COLUMBUS (AP) -- The morning's drizzle sputtered against the window of a north side Waffle House as Andrew Hoover chronicled the journey that turned him into the circuit-riding eulogist he has become today.
"I was just out of college when my grandfather died," he recalled. "He had been a district attorney, had been involved in West Virginia politics for years.
"On a snowy day in the hills, his service was conducted by a minister who didn't know my grandfather and hadn't made much of an effort to. He mispronounced family names and missed many details. I said then and there that, if I ever got the opportunity to do a funeral, it would be a lot different."
Today, Hoover is a man of the cloth without a pulpit or a pastorate. He preaches solely to heartbroken strangers, to mourners whose acquaintance with him can be measured in hours.
For five years in and around Columbus, he was a freelancer, conducting 150 funeral services a year and selling headstones when he wasn't.
Two years ago, the Schoedinger family hired him to serve as eulogist for its central Ohio chapels, and he now performs about 250 funerals a year.
"I don't know if the national trend is moving toward churches or away," funeral director Michael Schoedinger said, "but a significant number of the families we serve do not know a minister and call on us to obtain a preacher, a eulogist, a facilitator.
"Andrew has had to be Jewish, Catholic, Presbyterian. He asks them, 'What religion do you come from?' and 'How much religion do you want?'"

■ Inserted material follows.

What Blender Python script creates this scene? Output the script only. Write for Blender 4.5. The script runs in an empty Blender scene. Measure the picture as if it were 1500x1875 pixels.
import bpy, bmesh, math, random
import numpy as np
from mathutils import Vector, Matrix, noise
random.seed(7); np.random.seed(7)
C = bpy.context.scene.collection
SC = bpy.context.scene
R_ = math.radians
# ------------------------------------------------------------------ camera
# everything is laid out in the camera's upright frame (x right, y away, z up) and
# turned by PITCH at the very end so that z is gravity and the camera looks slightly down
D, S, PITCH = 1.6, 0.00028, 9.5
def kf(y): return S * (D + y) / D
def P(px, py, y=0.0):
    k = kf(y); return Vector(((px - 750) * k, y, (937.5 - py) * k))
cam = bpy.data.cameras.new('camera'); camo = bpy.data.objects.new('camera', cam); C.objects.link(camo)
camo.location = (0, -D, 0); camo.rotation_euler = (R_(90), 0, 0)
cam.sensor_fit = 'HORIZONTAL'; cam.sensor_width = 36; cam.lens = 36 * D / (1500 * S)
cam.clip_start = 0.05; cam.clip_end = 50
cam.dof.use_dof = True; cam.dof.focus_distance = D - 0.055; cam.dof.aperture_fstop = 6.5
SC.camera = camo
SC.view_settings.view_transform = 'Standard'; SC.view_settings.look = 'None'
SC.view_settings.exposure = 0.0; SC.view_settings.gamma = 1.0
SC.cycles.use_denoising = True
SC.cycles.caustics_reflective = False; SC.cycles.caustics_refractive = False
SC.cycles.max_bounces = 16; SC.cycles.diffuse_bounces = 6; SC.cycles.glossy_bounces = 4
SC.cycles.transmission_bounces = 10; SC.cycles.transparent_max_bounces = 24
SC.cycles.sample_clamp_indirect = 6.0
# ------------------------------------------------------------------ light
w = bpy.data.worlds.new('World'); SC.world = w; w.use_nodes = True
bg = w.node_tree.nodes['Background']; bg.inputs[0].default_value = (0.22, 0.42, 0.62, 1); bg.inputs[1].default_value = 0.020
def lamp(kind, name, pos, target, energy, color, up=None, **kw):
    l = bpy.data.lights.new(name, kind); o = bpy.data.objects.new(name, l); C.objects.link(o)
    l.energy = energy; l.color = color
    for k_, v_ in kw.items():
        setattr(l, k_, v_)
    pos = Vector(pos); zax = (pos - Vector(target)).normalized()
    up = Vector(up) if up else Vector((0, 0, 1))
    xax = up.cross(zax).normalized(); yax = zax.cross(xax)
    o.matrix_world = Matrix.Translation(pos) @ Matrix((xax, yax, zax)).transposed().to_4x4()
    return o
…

Sometimes the answer to the latter is "as little as possible." But Hoover is up to the task. "We create an incarnation of a person who, even though unchurched, was sacred in life," he said. "There are ways to explain that sacredness without using traditionally sacred imagery and language."
Various beliefs
Hoover is a scholar of the work of Doug Manning, a retired Baptist minister who, in retirement, conducts workshops demonstrating how to avoid the rote, cookie-cutter funeral.
Hoover, a graduate of a Methodist theological school, left the pulpit and the denomination years ago to become a Catholic. He is grounded in two faiths, but it is his personal traits that more likely engage those he serves.
Affable, avuncular and laid-back, he has a set of pipes and a manner of cadence that could have made him an excellent all-night DJ on an FM jazz station.
Despite all that, he occasionally runs into a dry well. On one funeral, he couldn't find anyone in the deceased's church with anything kind to say about her.
"My whole funeral was based on the premise 'She gave us someone to pray for.'"
He handles services for religiously unaffiliated believers, for the disenfranchised and for nonbelievers.
"There are a great number of people who do not believe in God, and we honor that in the service by not mentioning God," he said. "Those are the days I go out to my truck after the service and find religious tracts on the windshield."
He never knows what the fates are about to set before him. In this young year, he has already faced the service of a preemie, a police officer who died a year into retirement and a 22-year-old who overdosed on drugs.
Some might find his daily bread depressing fare. Not he.
"I'm enlivened by the people I get to know, even though I have to get to know them posthumously."